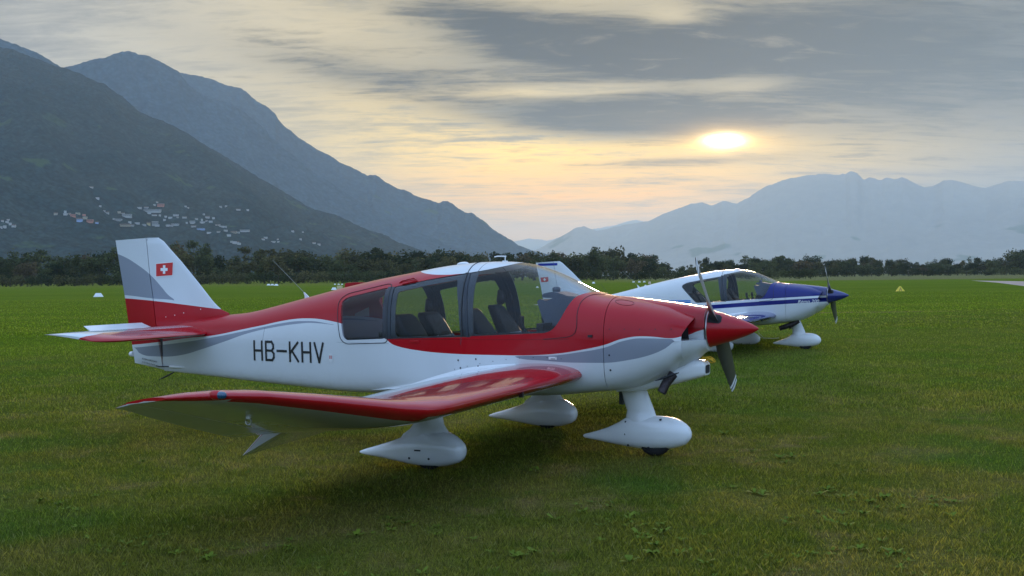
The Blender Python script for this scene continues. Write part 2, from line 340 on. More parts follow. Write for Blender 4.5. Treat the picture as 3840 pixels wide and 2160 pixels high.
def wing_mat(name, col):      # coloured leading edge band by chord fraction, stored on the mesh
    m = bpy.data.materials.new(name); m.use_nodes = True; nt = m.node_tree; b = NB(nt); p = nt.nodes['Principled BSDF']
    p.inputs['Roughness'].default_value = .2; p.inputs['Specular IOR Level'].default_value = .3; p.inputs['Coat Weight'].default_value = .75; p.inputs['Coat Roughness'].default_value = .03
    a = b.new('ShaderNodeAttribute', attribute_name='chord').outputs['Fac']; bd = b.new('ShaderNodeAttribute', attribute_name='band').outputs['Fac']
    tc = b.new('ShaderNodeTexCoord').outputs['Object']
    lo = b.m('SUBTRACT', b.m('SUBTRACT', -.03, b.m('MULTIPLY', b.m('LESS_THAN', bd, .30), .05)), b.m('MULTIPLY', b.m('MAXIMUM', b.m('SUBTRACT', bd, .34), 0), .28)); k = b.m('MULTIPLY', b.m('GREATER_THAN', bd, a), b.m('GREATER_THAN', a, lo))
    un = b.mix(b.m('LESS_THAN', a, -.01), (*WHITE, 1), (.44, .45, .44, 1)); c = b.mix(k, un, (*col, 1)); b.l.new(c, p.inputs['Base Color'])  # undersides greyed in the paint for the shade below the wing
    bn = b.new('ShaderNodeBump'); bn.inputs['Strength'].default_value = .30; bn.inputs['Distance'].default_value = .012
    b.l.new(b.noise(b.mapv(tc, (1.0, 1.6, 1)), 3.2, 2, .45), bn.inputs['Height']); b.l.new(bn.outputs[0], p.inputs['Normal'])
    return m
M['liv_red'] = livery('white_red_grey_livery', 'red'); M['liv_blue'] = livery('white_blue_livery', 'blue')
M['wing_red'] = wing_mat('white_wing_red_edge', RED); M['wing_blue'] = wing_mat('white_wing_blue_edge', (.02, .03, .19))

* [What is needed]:
Write out the material above once more, exactly as it reads, with no pictures.

* [Output of the exercise]:
The Blender Python script for this scene continues. Write part 2, from line 340 on. More parts follow. Write for Blender 4.5. Treat the picture as 3840 pixels wide and 2160 pixels high.
def wing_mat(name, col):      # coloured leading edge band by chord fraction, stored on the mesh
    m = bpy.data.materials.new(name); m.use_nodes = True; nt = m.node_tree; b = NB(nt); p = nt.nodes['Principled BSDF']
    p.inputs['Roughness'].default_value = .2; p.inputs['Specular IOR Level'].default_value = .3; p.inputs['Coat Weight'].default_value = .75; p.inputs['Coat Roughness'].default_value = .03
    a = b.new('ShaderNodeAttribute', attribute_name='chord').outputs['Fac']; bd = b.new('ShaderNodeAttribute', attribute_name='band').outputs['Fac']
    tc = b.new('ShaderNodeTexCoord').outputs['Object']
    lo = b.m('SUBTRACT', b.m('SUBTRACT', -.03, b.m('MULTIPLY', b.m('LESS_THAN', bd, .30), .05)), b.m('MULTIPLY', b.m('MAXIMUM', b.m('SUBTRACT', bd, .34), 0), .28)); k = b.m('MULTIPLY', b.m('GREATER_THAN', bd, a), b.m('GREATER_THAN', a, lo))
    un = b.mix(b.m('LESS_THAN', a, -.01), (*WHITE, 1), (.44, .45, .44, 1)); c = b.mix(k, un, (*col, 1)); b.l.new(c, p.inputs['Base Color'])  # undersides greyed in the paint for the shade below the wing
    bn = b.new('ShaderNodeBump'); bn.inputs['Strength'].default_value = .30; bn.inputs['Distance'].default_value = .012
    b.l.new(b.noise(b.mapv(tc, (1.0, 1.6, 1)), 3.2, 2, .45), bn.inputs['Height']); b.l.new(bn.outputs[0], p.inputs['Normal'])
    return m
M['liv_red'] = livery('white_red_grey_livery', 'red'); M['liv_blue'] = livery('white_blue_livery', 'blue')
M['wing_red'] = wing_mat('white_wing_red_edge', RED); M['wing_blue'] = wing_mat('white_wing_blue_edge', (.02, .03, .19))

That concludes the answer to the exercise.